Terkait RKUHP, Pendeta GKI ini, hanya ingin menanggapi tiga hal yakni penistaan agama, perzinahan dan kumpul kebo. Menurutnya ini selalu muncul di negara yang agama kuat, bahkan di Amerika juga terjadi negara bagian tertentu.
Menurutnya, Penistaan Agama ini sama dengan penistaan tapsir satu agama sangat karet ini. Contoh Meliana di Sumut, ditangkap bukan karena UU tapi tekanan kekuatan massa. Kasus Ferdinand Hutahaen, bilang Allah kuat, apa yang salah disitu. Allah lemah biasa di kristiani biasa aja. Dia malah masuk penjara. Makanya dibalik UU ini tafsir agama ini kuat.
Demikian juga, terkait dengan perzinahan dan kumpul kebo, apa efeknya kalau itu dijadikan hukum. “Bagi saya apa yang dilakukan ini sikap yang sentralmentalistik tidak rasional. Bagi saya UU ini agak utopis, agar masyarakat saleh.

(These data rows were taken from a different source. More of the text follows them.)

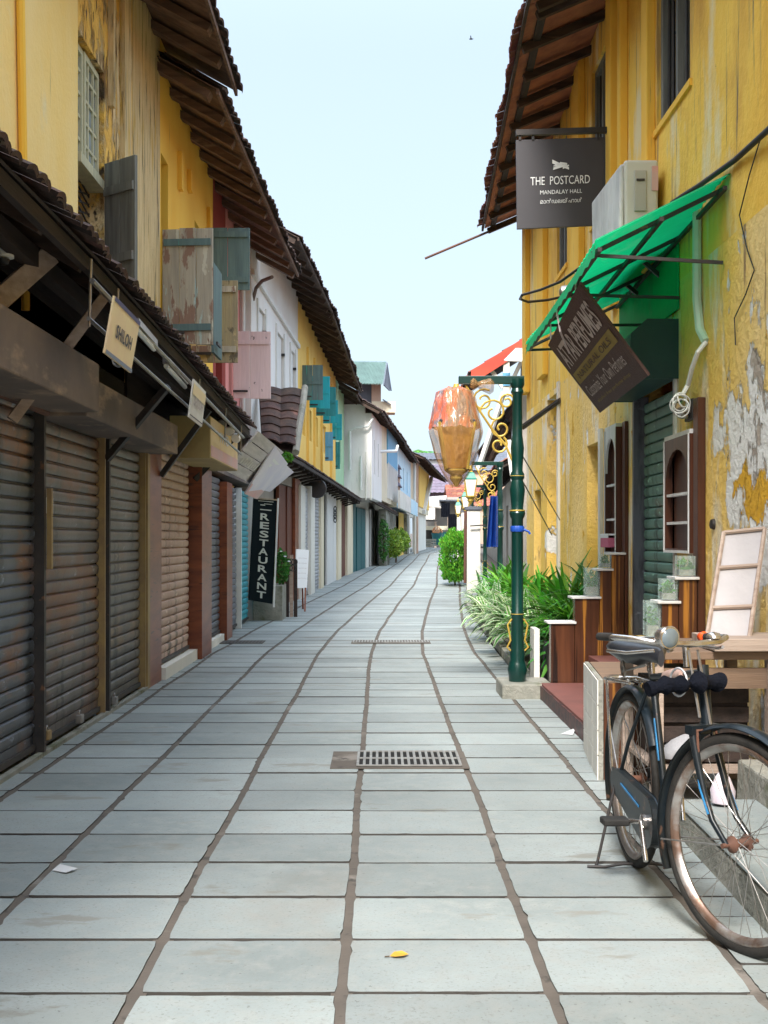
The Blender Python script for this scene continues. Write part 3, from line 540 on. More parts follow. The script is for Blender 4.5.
hangplate('sign_plate', [P(105, 353, 6.55), P(131, 373, 7.35), P(140, 322, 7.35), P(115, 296, 6.55)], 'cream plate reading SHILOH hung under the left canopy', m_signcream,
          [('SHILOH', (.2, .36, .8, .60), m_letd), (None, (0, .92, 1, 1), m_band), (None, (0, 0, 1, .07), m_bandb)])
hangplate('sign_plate', [P(189, 417, 9.6), P(202, 427, 10.2), P(206, 392, 10.2), P(194, 379, 9.6)], 'smaller faded plate with blurred grey marks hung further along the rail', m_signwhite,
          [('SHILOH', (.15, .36, .85, .62), m_pl), (None, (0, .62, 1, .9), m_signcream), (None, (0, .06, 1, .09), m_letd)])
# camera, floodlights, tube lamps
t = thing('security_camera', 'white dome security camera under the canopy at far left', 'camera', P(6, 255, 6.0))
c = P(4, 252, 6.4); m = M(); m.lathe([(.045, .03), (.05, 0), (.05, -.03), (.03, -.035)], c, 16); m.build('body', m_wpipe, t, smooth=40)
m = M(); m.lathe([(.035, 0), (.03, -.02), (.015, -.032)], c+Vector((0, -.02, -.04)), 14); m.build('lens_dome', m_cable, t, smooth=40)
t = thing('floodlight', 'cluster of small white floodlights beneath the canopy end', 'floodlight', P(224, 430, 13.6))
for px, py in ((222, 424), (230, 431), (222, 438), (236, 438)):
    c = P(px, py, 13.5); m = M(); m.lathe([(.045, -.03), (.055, 0), (.03, .06), (.012, .08)], c, 12, axis=(.2, 1, .3)); m.build('lamp_head', m_signwhite, t, smooth=40)
for px, py, Y in ((142, 335, 7.6), (173, 373, 9.0)):
    t = thing('tube_lamp', 'unlit tube lamp under the canopy ' + ('beside the cream plate' if px < 150 else 'nearer the smaller plate'), 'lamp', P(px, py, Y), 'tube lamps')
    m = M(); a = P(px-7, py-7, Y); b = P(px+12, py+14, Y+.9); m.tube([a, b], .018, 8); m.build('tube', m_wpipe, t); m = M(); m.bar(a+Vector((0, 0, .04)), b+Vector((0, 0, .04)), .05, .04); m.build('fitting', m_steel, t)

# second house: pillars, beige and grey shutters, upper floor with flaking shutters
tB = thing('shop_house', 'weathered yellow house with flaking open shutters and a red and pink end', 'house', (-2.08, 16, 0), 'houses along the left side')
wall(FL, 11.62, uw(160), UP, 2.75, 6.75, [], m_pale_wood, tB, label='bleached timber wall panel')
y1a, y1b = uw(160)+.003, uw(168)
wall(FL, y1a, 17.2, UP, 2.75, 6.75, [(y1a+.05, y1b, 3.35, 5.4), (15.5, 16.15, 3.35, 5.3)], m_yel_col, tB, label='bright ochre wall')
wall(FL, 17.204, 18.6, UP, 2.75, 6.7, [(17.5, 18.2, 3.3, 4.9)], m_red, tB, label='dark red wall'); wall(FL, 18.604, 20.55, UP, 2.75, 6.7, [(19.0, 19.4, 3.3, 5)], m_pink, tB, label='pink wall')
shell(FL, 11.62, 20.55, UP, 2.75, 6.7, m_yel_col, tB)
for a, b, c, d in ((y1a+.05, y1b, 3.35, 5.4), (15.5, 16.15, 3.35, 5.3), (17.5, 18.2, 3.3, 4.9), (19.0, 19.4, 3.3, 5)):
    window(FL, a, b, c, d, UP, tB, m_wgrey, m_glass, 2, 3, .1, .05)
for u in (14.2, 14.9, 16.6): fb(FL, u, u+.14, UP, UP+.05, 5.35+R.uniform(-.1, .2), 5.75, 'wall_bracket', m_yel_col, tB, wobble=.01)
leaf_shutter(162, 213, 229, 345, 13.15, m_peel, tB, dy=-.05, planks=3, mb=m_tealgrey)
leaf_shutter(214, 222, 262, 352, 13.2, m_tealgrey, tB, dy=.6, planks=1, battens=())
leaf_shutter(190, 238, 280, 362, 14.5, m_peel2, tB, planks=2, mb=m_peel)
leaf_shutter(205, 250, 228, 290, 15.6, m_tealgrey, tB, planks=2)
leaf_shutter(229, 271, 331, 398, 19.6, m_pinkw, tB, planks=2, battens=(.8,))
roof(FL, 12.9, 21.3, UP, (.44, 5.98), (.72, 5.86), tB, m_tile, m_wrot, rise=.55, spacing=.75, rw=.15, rh=.08)
m = M(); m.tube([FL.pt(20.45, UP+.06, 5.5), FL.pt(20.45, UP+.06, 3)], .035, 8); m.build('drain_pipe', m_wpipe, tB, smooth=40)
fb(FL, 11.2, 20.5, -.5, -.4, 0, 2.8, 'shop_back', m_shop, tB); fb(FL, 11.27, 20.5, -.28, -.2, 2.2, 3.0, 'upper_panel', m_wdark, tB)
fb(FL, uw(145.6, 2.08), uw(148, 2.08), -.1, .02, 0, 2.2, 'pillar_trim', m_goldr, tB)
fb(FL, uw(148.2, 2.08), uw(160, 2.08), -.15, .015, 0, 2.3, 'pillar', m_wredlam, tB, bevel=.004, label='yellowish brown laminate pillar')
shutter_door(FL, uw(161, 2.08), uw(192, 2.08), .12, 2.2, m_rs4, tB, label='faded beige roller shutter'); fb(FL, uw(160.5, 2.08), uw(193, 2.08), -.2, .05, 0, .118, 'step', m_cast, tB)
pA = uw(193, 2.08); fb(FL, pA, pA+.8, -.2, .1, 0, 2.15, 'pillar', m_wredlam, tB, bevel=.004, label='broad reddish tiled pillar standing out from the shops')
shutter_door(FL, pA+.83, uw(222.5, 2.08), .1, 2.15, m_rs5, tB, label='slate grey roller shutter'); fb(FL, pA+.81, uw(222, 2.08), -.2, .03, 0, .098, 'step', m_cast, tB)
pB = uw(222.5, 2.08); fb(FL, pB, pB+.6, -.2, .06, 0, 2.1, 'pillar', m_wredlam, tB, bevel=.004, label='second reddish tiled pillar')
shutter_door(FL, pB+.62, uw(239, 2.08), .05, 2.1, m_rs5, tB, label='narrow dark roller shutter'); guide(FL, uw(239.5, 2.08), 0, 2.1, tB, m_wpipe, .06)
shutter_door(FL, uw(240, 2.08)+.02, uw(250.5, 2.08), .05, 2.1, m_rs6, tB, label='turquoise roller shutter')
fb(FL, uw(251, 2.08), uw(251, 2.08)+.25, -.2, .06, 0, 2.1, 'white_jamb', m_whitew, tB)
fb(FL, 11.27, 20.5, -.2, .02, 2.2, 2.42, 'lintel', m_hood, tB)
# yellow sign box, plank signboard and lilac board over the shops
t = thing('sign_box', 'yellowed box sign sticking out over the beige and grey shutters', 'sign', (-1.8, 12.6, 2.1), 'shop signs on the left')
m = M(); m.box(-2.08, -1.68, 12.35, 14.7, 2.14, 2.56); m.build('box_body', m_yboxs, t, bevel=.006)
q = [Vector((-1.674, 12.36, 2.15)), Vector((-1.674, 14.69, 2.15)), Vector((-1.674, 14.69, 2.55)), Vector((-1.674, 12.36, 2.55))]
m = M(); m.slab(q, .004); m.build('face_panel', m_ybox, t); text('mo', q, (.3, .5, .62, .78), m_letw, t); m = M(); m.face(subquad(q, 0, .02, 1, .3, .003)); m.build('print_band', m_salmon, t)
t = thing('signboard', 'grey plank signboard leaning out beneath the canopy end', 'sign', P(250, 455, 16), 'shop signs on the left')
q = [P(225, 471, 15.1), P(251, 484, 17.9), P(284, 452, 18.7), P(259, 431, 15.1)]
for i in range(4):
    m = M(); m.slab(subquad(q, 0, i/4+.01, 1, (i+1)/4-.01, 0), .02); m.build('plank', m_gboard, t)
m = M()
for i in range(9): a = .15+i*.07; m.face(subquad(q, a, .3+R.uniform(-.03, .03), a+.045, .42+R.uniform(-.03, .05), .008))
m.build('faded_marks', m_signwhite, t)
t = thing('signboard', 'lilac and salmon signboard hung just past the grey plank board', 'sign', P(265, 475, 17.3), 'shop signs on the left')
q = [P(245, 494, 17.3), P(257, 499, 18.8), P(288, 464, 19.2), P(275, 446, 17.3)]
m = M(); m.slab(q, .02); m.build('panel', m_lilac, t); m = M(); m.face(subquad(q, 0, 0, 1, .22)); m.build('print_band', m_salmon, t)
m = M(); m.slab([P(262, 490, 19.3), P(270, 492, 20.5), P(294, 472, 20.8), P(283, 462, 19.3)], .02); m.build('rear_panel', m_lilac, t)
m = M()
for i in range(5): m.face(subquad(q, .25, .3+i*.12, .72, .36+i*.12, .006))
m.build('faded_letters', m_letw, t)

# ================================================================== RESTAURANT CORNER
t = thing('banner', 'tall black hanging banner reading RESTAURANT in pale letters', 'banner', P(262, 600, 19.6))
q = [P(248.5, 600, 19.4), P(272.5, 604, 19.6), P(277, 500, 19.6), P(253.5, 498, 19.4)]
m = M(); m.slab(q, .015); m.build('fabric', m_banner, t)
for i, ch in enumerate('RESTAURANT'): text(ch, q, (.32, .86-i*.084-.066, .70, .86-i*.084), m_bannerl, t, 'letter', bold=.022)
m = M(); m.face(subquad(q, .3, .935, .5, .945)); m.face(subquad(q, .45, .95, .8, .955)); m.face(subquad(q, .3, .89, .78, .9)); m.face(subquad(q, .2, .975, .85, .98)); m.build('emblem_lines', m_bannerl, t)
m = M(); m.bar(q[1]+Vector((.02, 0, -.05)), q[2]+Vector((.02, 0, .03)), .025); m.build('side_rail', m_whitew, t); m = M(); m.bar(q[3], q[2], .02); m.build('top_rail', m_steel, t)
t = thing('planter_box', 'grey concrete planter box under the RESTAURANT banner', 'planter', P(266, 615, 20.7))
c0 = P(252, 616, 20.0); m = M(); m.box(c0.x, c0.x+.48, 20.1, 21.0, G(20), .60)
m.build('box', m_conc, t, bevel=.01)

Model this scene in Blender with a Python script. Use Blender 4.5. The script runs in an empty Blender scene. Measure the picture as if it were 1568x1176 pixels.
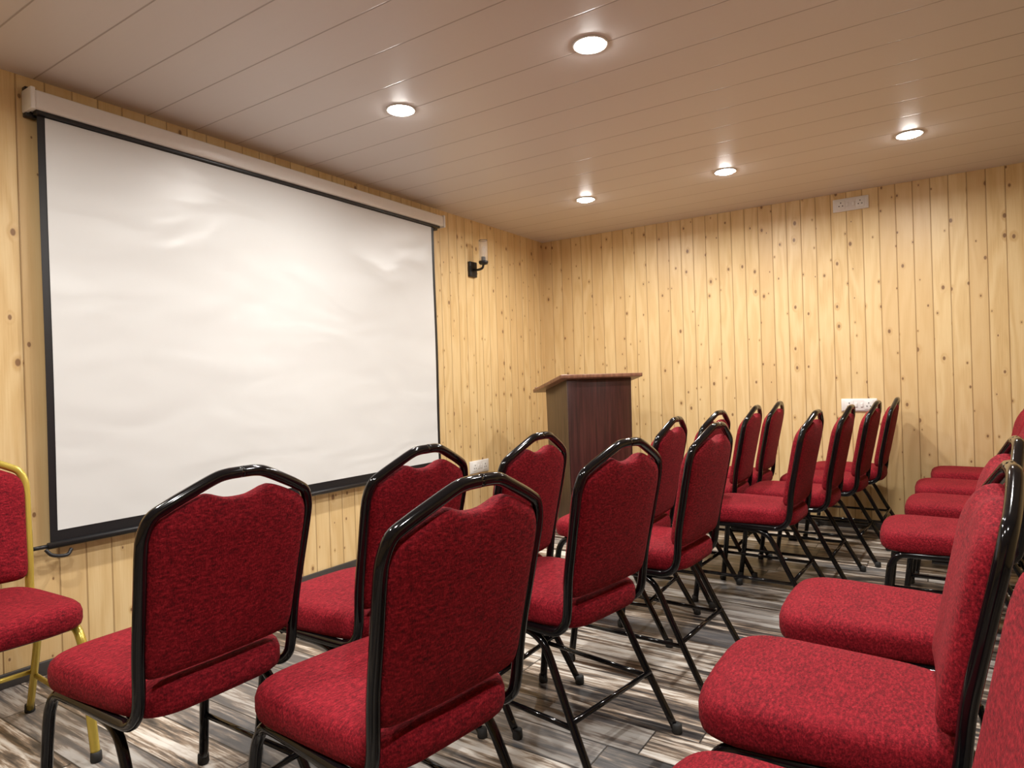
import bpy, bmesh, math, random
from mathutils import Matrix, Vector
random.seed(7)
A_, B_, H_ = 2.943, 5.067, 2.333      # screen wall at x=-A_, far wall at y=B_, ceiling height
XR, YF = 1.85, -2.3                   # unseen right / rear walls
scn = bpy.context.scene
try:
    scn.view_settings.view_transform = 'Standard'
except Exception: pass

# ------------------------------------------------------------ node helpers
class NT:
    def __init__(s, name):
        s.m = bpy.data.materials.new(name); s.m.use_nodes = True
        s.t = s.m.node_tree; s.b = s.t.nodes['Principled BSDF']
    def n(s, typ, **kw):
        nd = s.t.nodes.new(typ)
        for k, v in kw.items(): setattr(nd, k, v)
        return nd
    def set(s, sock, v):
        if isinstance(v, bpy.types.NodeSocket): s.t.links.new(v, sock)
        else: sock.default_value = v
    def math(s, op, a, b=0.0, c=None, clamp=False):
        nd = s.n('ShaderNodeMath', operation=op); nd.use_clamp = clamp
        s.set(nd.inputs[0], a); s.set(nd.inputs[1], b)
        if c is not None: s.set(nd.inputs[2], c)
        return nd.outputs[0]
    def pos(s, obj=True):
        tc = s.n('ShaderNodeTexCoord'); sp = s.n('ShaderNodeSeparateXYZ')
        s.t.links.new(tc.outputs['Object'], sp.inputs[0]); return sp.outputs, tc.outputs['Object']
    def comb(s, x, y, z):
        nd = s.n('ShaderNodeCombineXYZ')
        for i, v in enumerate((x, y, z)): s.set(nd.inputs[i], v)
        return nd.outputs[0]
    def noise(s, vec, scale=1, detail=4, rough=.55, dist=0, col=False):
        nd = s.n('ShaderNodeTexNoise'); s.set(nd.inputs['Vector'], vec)
        nd.inputs['Scale'].default_value = scale; nd.inputs['Detail'].default_value = detail
        nd.inputs['Roughness'].default_value = rough; nd.inputs['Distortion'].default_value = dist
        return nd.outputs['Color' if col else 'Fac']
    def white(s, v):
        nd = s.n('ShaderNodeTexWhiteNoise', noise_dimensions='3D'); s.set(nd.inputs['Vector'], v)
        return nd.outputs['Value'], nd.outputs['Color']
    def ramp(s, fac, stops, interp='LINEAR'):
        nd = s.n('ShaderNodeValToRGB'); s.set(nd.inputs[0], fac); cr = nd.color_ramp; cr.interpolation = interp
        while len(cr.elements) < len(stops): cr.elements.new(.5)
        for e, (p, c) in zip(cr.elements, stops):
            e.position = p; e.color = (*c, 1) if not isinstance(c, float) else (c, c, c, 1)
        return nd.outputs[0]
    def mix(s, fac, a, b, typ='MIX'):
        nd = s.n('ShaderNodeMix', data_type='RGBA', blend_type=typ)
        s.set(nd.inputs[0], fac)
        s.set(nd.inputs[6], a if isinstance(a, bpy.types.NodeSocket) else (*a, 1))
        s.set(nd.inputs[7], b if isinstance(b, bpy.types.NodeSocket) else (*b, 1))
        return nd.outputs[2]
    def sstep(s, v, lo, hi, a=0., b=1.):
        nd = s.n('ShaderNodeMapRange', interpolation_type='SMOOTHSTEP')
        s.set(nd.inputs[0], v)
        for i, x in enumerate((lo, hi, a, b)): s.set(nd.inputs[i+1], x)
        return nd.outputs[0]
    def bump(s, h, strength=.3, dist=.01):
        nd = s.n('ShaderNodeBump'); nd.inputs['Strength'].default_value = strength
        nd.inputs['Distance'].default_value = dist; s.set(nd.inputs['Height'], h)
        s.t.links.new(nd.outputs[0], s.b.inputs['Normal'])
    def out(s, col=None, rough=None, **kw):
        if col is not None:
            s.set(s.b.inputs['Base Color'], col if isinstance(col, bpy.types.NodeSocket) else (*col, 1))
        if rough is not None: s.set(s.b.inputs['Roughness'], rough)
        for k, v in kw.items(): s.set(s.b.inputs[k.replace('_', ' ')], v)
        return s.m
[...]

Lalu efeknya apa? Aparat negara dan masyarakat punya justifikasi untuk mengintervensi wilayah privat kita. Apalagi ada UU ini, ini mengerikan sebenarnya.
“Untuk ketiga hal ini RKUHP ini tidak realitas, negara memaksakan masyarakat saleh. Kedua, efek perzinahan dan kumpul kebo maka yang dikorbankan orang miskin, masyarakat adat, mengorbankan kaum perempuan, korban anak-anak dan terakhir, mereka justru tidak menikah karena ditolak beda agama, mereka akan dipidana. Pertanyaan terakhir apakah UU KUHP ini cukup memperhitungkan kepentingan multikultural?”
Menanggapi semua masukan tersebut Wakil Menteri Hukum dan HAM Prof. Dr. Edward Omar Sharif Hiariej menyatakan pemerintah mengapresiasi semua bahan masukan dan akan mempertimbangkan untuk perubahan untuk RKUHP. Ia juga menjanjikan akan membuka ruang diskusi ke depan dengan topik yang lebih spesifik.
Diskusi yang dimoderatori Dr. Bernard Nainggolan (Dosen Pasca Sarjana UKI) dan Sonya Sinombor (wartawan Kompas) berlangsung menarik, hingga 6.30 dengan kehadiran 300 peserta dan juga peserta daring. Penanggap juga dari berbagai ahli dari daerah antara lain Dr. Budiman Sinaga, SH, MH dari Universitas HKBP Nommensen, Dr. Marihot Hutajulu, SH, MHum Dekan FH UKSW Salatiga dan Dosen FH dari Kupang.